Pioneira do Cinema Pan-Africano, Sarah Maldoror é uma das vozes centrais da cinematografia, do movimento anticolonial e da Negritude. Em À Bissau, Le Carnaval, Maldoror mostra as celebrações do Carnaval nos bairros de Bissau poucos anos após a libertação do país da colonização portuguesa. Se esta festa é inicialmente expressão cultural canónica europeia, introduzida e imposta pelos Portugueses em África, ela é depois apropriada pelas diferentes culturas locais e transformada em manifestação de resistência, exatamente contra a emancipação do poder colonial. «Foi a capacidade de resistência cultural do nosso povo que nos deu a força necessária para conduzir a resistência política e militar […] traduzindo o Carnaval no espírito do nosso povo», afirma no filme Luís Cabral, Presidente do Conselho de Estado na época.

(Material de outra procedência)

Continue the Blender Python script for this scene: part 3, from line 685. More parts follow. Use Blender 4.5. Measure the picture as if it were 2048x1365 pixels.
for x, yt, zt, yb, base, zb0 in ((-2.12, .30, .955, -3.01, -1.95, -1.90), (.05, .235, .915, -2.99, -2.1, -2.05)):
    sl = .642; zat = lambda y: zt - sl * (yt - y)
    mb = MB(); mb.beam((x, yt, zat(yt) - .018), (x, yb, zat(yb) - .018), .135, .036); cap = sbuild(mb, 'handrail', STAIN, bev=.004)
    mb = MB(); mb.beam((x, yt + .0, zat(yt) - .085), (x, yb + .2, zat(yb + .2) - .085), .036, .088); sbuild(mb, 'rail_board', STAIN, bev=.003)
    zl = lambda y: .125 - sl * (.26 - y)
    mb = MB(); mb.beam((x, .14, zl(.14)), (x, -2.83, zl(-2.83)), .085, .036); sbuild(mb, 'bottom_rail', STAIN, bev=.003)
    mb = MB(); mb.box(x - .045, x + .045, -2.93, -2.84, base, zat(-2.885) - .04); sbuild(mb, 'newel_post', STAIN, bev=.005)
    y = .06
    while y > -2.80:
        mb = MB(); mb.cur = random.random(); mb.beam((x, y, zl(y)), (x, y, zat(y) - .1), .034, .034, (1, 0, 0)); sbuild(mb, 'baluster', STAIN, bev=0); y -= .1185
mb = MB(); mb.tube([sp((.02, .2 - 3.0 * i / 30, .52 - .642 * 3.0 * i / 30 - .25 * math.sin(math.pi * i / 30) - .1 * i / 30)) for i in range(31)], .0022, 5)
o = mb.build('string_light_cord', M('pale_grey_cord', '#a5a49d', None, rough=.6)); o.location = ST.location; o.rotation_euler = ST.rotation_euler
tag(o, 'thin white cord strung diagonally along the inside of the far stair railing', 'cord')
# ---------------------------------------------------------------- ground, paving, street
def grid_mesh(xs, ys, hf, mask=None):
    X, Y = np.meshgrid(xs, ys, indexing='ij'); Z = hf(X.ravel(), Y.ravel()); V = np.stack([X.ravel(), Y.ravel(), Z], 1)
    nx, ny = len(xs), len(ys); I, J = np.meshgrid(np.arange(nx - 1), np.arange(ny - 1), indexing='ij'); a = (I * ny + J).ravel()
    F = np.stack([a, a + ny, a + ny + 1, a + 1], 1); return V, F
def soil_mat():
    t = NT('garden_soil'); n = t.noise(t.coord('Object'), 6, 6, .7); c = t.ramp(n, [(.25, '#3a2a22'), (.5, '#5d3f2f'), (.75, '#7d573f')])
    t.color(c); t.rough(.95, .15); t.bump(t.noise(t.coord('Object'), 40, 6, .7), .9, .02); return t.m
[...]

O Carnaval passa a ser considerado como um espaço de construção de uma nova identidade nacional, uma celebração da independência. Maldoror realizou também um filme acerca do Carnaval em Cabo Verde, intitulado Un Carnaval dans le Sahel (1979), revelando esta celebração como símbolo de um projeto de emancipação coletiva, e encarada como elemento essencial na defesa da cultura negra transnacional, porque se encontra presente em diversas culturas do Atlântico Negro.